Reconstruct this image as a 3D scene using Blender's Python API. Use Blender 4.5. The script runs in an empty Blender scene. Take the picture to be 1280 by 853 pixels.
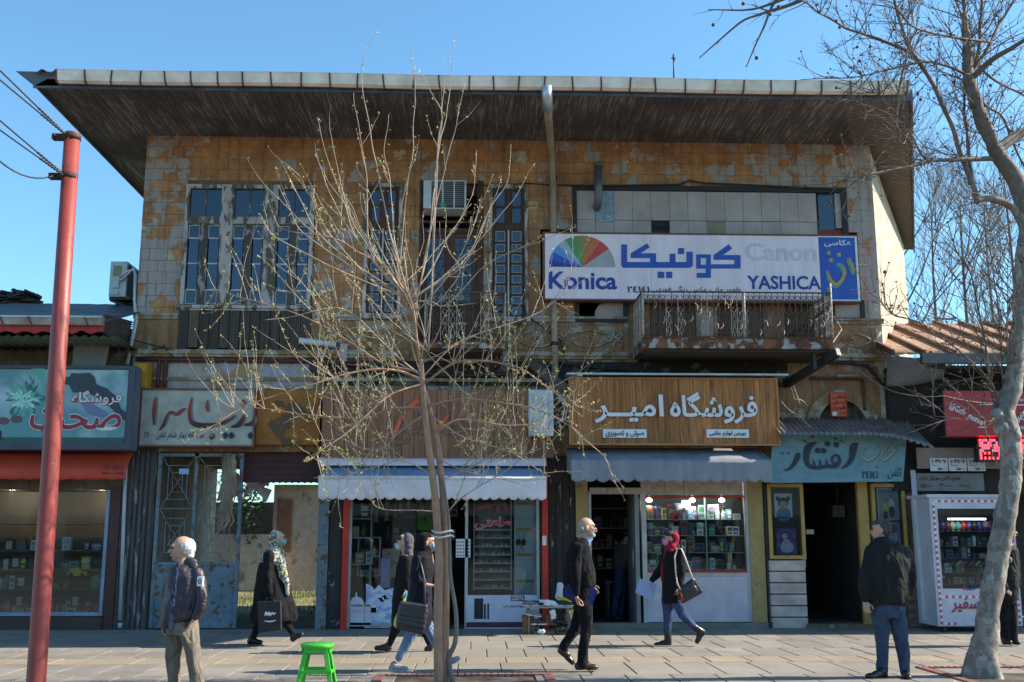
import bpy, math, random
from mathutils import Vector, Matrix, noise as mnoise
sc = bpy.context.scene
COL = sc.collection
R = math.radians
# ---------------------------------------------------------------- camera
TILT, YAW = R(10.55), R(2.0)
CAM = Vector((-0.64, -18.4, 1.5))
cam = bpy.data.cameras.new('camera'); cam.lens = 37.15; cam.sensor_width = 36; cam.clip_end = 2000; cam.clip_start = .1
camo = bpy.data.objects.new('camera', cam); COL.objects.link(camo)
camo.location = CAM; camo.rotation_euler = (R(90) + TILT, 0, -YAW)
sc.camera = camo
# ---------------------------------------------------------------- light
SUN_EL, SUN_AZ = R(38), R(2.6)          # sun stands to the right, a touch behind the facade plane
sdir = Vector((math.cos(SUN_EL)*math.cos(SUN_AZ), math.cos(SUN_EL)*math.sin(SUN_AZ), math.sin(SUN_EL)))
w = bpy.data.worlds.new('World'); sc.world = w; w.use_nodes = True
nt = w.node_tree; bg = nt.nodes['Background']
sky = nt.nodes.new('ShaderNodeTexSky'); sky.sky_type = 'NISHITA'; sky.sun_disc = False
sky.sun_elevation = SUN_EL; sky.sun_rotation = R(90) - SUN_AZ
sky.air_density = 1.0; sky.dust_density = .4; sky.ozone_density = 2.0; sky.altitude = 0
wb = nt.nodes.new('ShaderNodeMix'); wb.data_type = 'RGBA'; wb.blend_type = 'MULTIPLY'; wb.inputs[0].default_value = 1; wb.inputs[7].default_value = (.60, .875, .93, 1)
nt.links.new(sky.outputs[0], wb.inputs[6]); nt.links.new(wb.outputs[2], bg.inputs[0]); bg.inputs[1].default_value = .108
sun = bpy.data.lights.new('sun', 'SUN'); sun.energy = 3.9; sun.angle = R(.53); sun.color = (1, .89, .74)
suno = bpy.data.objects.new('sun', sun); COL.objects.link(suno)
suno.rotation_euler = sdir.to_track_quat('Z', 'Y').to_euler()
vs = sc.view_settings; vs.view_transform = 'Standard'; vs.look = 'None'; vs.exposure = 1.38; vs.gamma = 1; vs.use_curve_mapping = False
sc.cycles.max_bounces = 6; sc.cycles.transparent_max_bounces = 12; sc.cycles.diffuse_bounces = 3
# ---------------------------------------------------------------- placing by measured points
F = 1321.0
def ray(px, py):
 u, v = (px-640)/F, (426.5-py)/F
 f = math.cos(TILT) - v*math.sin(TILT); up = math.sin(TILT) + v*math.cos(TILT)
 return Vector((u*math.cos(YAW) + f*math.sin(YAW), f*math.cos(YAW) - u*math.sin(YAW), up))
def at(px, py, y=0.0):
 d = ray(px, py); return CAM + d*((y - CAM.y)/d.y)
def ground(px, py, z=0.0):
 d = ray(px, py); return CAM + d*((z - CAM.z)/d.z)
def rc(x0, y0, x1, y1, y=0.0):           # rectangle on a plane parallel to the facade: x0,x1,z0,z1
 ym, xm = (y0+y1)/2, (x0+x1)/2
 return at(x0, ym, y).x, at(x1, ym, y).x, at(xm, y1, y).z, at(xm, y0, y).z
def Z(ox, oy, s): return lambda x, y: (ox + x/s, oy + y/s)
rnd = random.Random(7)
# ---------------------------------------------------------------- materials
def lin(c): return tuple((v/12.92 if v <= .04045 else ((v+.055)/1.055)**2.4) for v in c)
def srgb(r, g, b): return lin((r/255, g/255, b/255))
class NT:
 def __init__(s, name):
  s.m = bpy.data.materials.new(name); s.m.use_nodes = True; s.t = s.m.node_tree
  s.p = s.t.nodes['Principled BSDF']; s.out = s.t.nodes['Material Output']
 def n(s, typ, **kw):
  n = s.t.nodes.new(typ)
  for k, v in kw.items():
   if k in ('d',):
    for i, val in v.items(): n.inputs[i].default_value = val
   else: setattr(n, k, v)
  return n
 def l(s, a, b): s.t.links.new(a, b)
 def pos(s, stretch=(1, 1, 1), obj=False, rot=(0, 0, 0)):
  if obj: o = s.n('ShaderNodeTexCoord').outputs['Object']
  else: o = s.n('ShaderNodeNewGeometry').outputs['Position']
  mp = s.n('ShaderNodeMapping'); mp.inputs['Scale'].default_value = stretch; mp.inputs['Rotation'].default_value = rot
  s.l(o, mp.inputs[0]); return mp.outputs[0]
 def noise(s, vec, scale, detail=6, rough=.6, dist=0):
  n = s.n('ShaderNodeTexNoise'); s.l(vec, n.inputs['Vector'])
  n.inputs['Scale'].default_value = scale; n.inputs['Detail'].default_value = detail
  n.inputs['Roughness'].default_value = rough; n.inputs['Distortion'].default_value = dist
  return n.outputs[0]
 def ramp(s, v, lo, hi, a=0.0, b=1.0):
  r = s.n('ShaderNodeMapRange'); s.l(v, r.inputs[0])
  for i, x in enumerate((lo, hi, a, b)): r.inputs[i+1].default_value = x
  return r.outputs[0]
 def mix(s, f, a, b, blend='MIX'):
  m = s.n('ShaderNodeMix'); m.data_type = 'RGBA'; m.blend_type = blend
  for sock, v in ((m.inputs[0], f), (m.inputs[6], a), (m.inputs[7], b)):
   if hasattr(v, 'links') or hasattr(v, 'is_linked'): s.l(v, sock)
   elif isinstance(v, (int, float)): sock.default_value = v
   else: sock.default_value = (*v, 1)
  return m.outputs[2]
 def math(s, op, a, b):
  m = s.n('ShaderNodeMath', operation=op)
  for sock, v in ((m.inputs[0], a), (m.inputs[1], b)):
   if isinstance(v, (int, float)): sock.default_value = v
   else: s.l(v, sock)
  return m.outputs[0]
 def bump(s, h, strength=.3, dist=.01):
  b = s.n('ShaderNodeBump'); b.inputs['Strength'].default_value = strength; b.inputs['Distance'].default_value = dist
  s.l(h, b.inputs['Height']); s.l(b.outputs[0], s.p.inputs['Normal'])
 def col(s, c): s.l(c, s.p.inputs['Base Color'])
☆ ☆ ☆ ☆
▸ **TASK BRIEF**
Exclude every picture and copy the remaining data exactly.

▸ **TASK RESPONSE**
Reconstruct this image as a 3D scene using Blender's Python API. Use Blender 4.5. The script runs in an empty Blender scene. Take the picture to be 1280 by 853 pixels.
import bpy, math, random
from mathutils import Vector, Matrix, noise as mnoise
sc = bpy.context.scene
COL = sc.collection
R = math.radians
# ---------------------------------------------------------------- camera
TILT, YAW = R(10.55), R(2.0)
CAM = Vector((-0.64, -18.4, 1.5))
cam = bpy.data.cameras.new('camera'); cam.lens = 37.15; cam.sensor_width = 36; cam.clip_end = 2000; cam.clip_start = .1
camo = bpy.data.objects.new('camera', cam); COL.objects.link(camo)
camo.location = CAM; camo.rotation_euler = (R(90) + TILT, 0, -YAW)
sc.camera = camo
# ---------------------------------------------------------------- light
SUN_EL, SUN_AZ = R(38), R(2.6)          # sun stands to the right, a touch behind the facade plane
sdir = Vector((math.cos(SUN_EL)*math.cos(SUN_AZ), math.cos(SUN_EL)*math.sin(SUN_AZ), math.sin(SUN_EL)))
w = bpy.data.worlds.new('World'); sc.world = w; w.use_nodes = True
nt = w.node_tree; bg = nt.nodes['Background']
sky = nt.nodes.new('ShaderNodeTexSky'); sky.sky_type = 'NISHITA'; sky.sun_disc = False
sky.sun_elevation = SUN_EL; sky.sun_rotation = R(90) - SUN_AZ
sky.air_density = 1.0; sky.dust_density = .4; sky.ozone_density = 2.0; sky.altitude = 0
wb = nt.nodes.new('ShaderNodeMix'); wb.data_type = 'RGBA'; wb.blend_type = 'MULTIPLY'; wb.inputs[0].default_value = 1; wb.inputs[7].default_value = (.60, .875, .93, 1)
nt.links.new(sky.outputs[0], wb.inputs[6]); nt.links.new(wb.outputs[2], bg.inputs[0]); bg.inputs[1].default_value = .108
sun = bpy.data.lights.new('sun', 'SUN'); sun.energy = 3.9; sun.angle = R(.53); sun.color = (1, .89, .74)
suno = bpy.data.objects.new('sun', sun); COL.objects.link(suno)
suno.rotation_euler = sdir.to_track_quat('Z', 'Y').to_euler()
vs = sc.view_settings; vs.view_transform = 'Standard'; vs.look = 'None'; vs.exposure = 1.38; vs.gamma = 1; vs.use_curve_mapping = False
sc.cycles.max_bounces = 6; sc.cycles.transparent_max_bounces = 12; sc.cycles.diffuse_bounces = 3
# ---------------------------------------------------------------- placing by measured points
F = 1321.0
def ray(px, py):
 u, v = (px-640)/F, (426.5-py)/F
 f = math.cos(TILT) - v*math.sin(TILT); up = math.sin(TILT) + v*math.cos(TILT)
 return Vector((u*math.cos(YAW) + f*math.sin(YAW), f*math.cos(YAW) - u*math.sin(YAW), up))
def at(px, py, y=0.0):
 d = ray(px, py); return CAM + d*((y - CAM.y)/d.y)
def ground(px, py, z=0.0):
 d = ray(px, py); return CAM + d*((z - CAM.z)/d.z)
def rc(x0, y0, x1, y1, y=0.0):           # rectangle on a plane parallel to the facade: x0,x1,z0,z1
 ym, xm = (y0+y1)/2, (x0+x1)/2
 return at(x0, ym, y).x, at(x1, ym, y).x, at(xm, y1, y).z, at(xm, y0, y).z
def Z(ox, oy, s): return lambda x, y: (ox + x/s, oy + y/s)
rnd = random.Random(7)
# ---------------------------------------------------------------- materials
def lin(c): return tuple((v/12.92 if v <= .04045 else ((v+.055)/1.055)**2.4) for v in c)
def srgb(r, g, b): return lin((r/255, g/255, b/255))
class NT:
 def __init__(s, name):
  s.m = bpy.data.materials.new(name); s.m.use_nodes = True; s.t = s.m.node_tree
  s.p = s.t.nodes['Principled BSDF']; s.out = s.t.nodes['Material Output']
 def n(s, typ, **kw):
  n = s.t.nodes.new(typ)
  for k, v in kw.items():
   if k in ('d',):
    for i, val in v.items(): n.inputs[i].default_value = val
   else: setattr(n, k, v)
  return n
 def l(s, a, b): s.t.links.new(a, b)
 def pos(s, stretch=(1, 1, 1), obj=False, rot=(0, 0, 0)):
  if obj: o = s.n('ShaderNodeTexCoord').outputs['Object']
  else: o = s.n('ShaderNodeNewGeometry').outputs['Position']
  mp = s.n('ShaderNodeMapping'); mp.inputs['Scale'].default_value = stretch; mp.inputs['Rotation'].default_value = rot
  s.l(o, mp.inputs[0]); return mp.outputs[0]
 def noise(s, vec, scale, detail=6, rough=.6, dist=0):
  n = s.n('ShaderNodeTexNoise'); s.l(vec, n.inputs['Vector'])
  n.inputs['Scale'].default_value = scale; n.inputs['Detail'].default_value = detail
  n.inputs['Roughness'].default_value = rough; n.inputs['Distortion'].default_value = dist
  return n.outputs[0]
 def ramp(s, v, lo, hi, a=0.0, b=1.0):
  r = s.n('ShaderNodeMapRange'); s.l(v, r.inputs[0])
  for i, x in enumerate((lo, hi, a, b)): r.inputs[i+1].default_value = x
  return r.outputs[0]
 def mix(s, f, a, b, blend='MIX'):
  m = s.n('ShaderNodeMix'); m.data_type = 'RGBA'; m.blend_type = blend
  for sock, v in ((m.inputs[0], f), (m.inputs[6], a), (m.inputs[7], b)):
   if hasattr(v, 'links') or hasattr(v, 'is_linked'): s.l(v, sock)
   elif isinstance(v, (int, float)): sock.default_value = v
   else: sock.default_value = (*v, 1)
  return m.outputs[2]
 def math(s, op, a, b):
  m = s.n('ShaderNodeMath', operation=op)
  for sock, v in ((m.inputs[0], a), (m.inputs[1], b)):
   if isinstance(v, (int, float)): sock.default_value = v
   else: s.l(v, sock)
  return m.outputs[0]
 def bump(s, h, strength=.3, dist=.01):
  b = s.n('ShaderNodeBump'); b.inputs['Strength'].default_value = strength; b.inputs['Distance'].default_value = dist
  s.l(h, b.inputs['Height']); s.l(b.outputs[0], s.p.inputs['Normal'])
 def col(s, c): s.l(c, s.p.inputs['Base Color'])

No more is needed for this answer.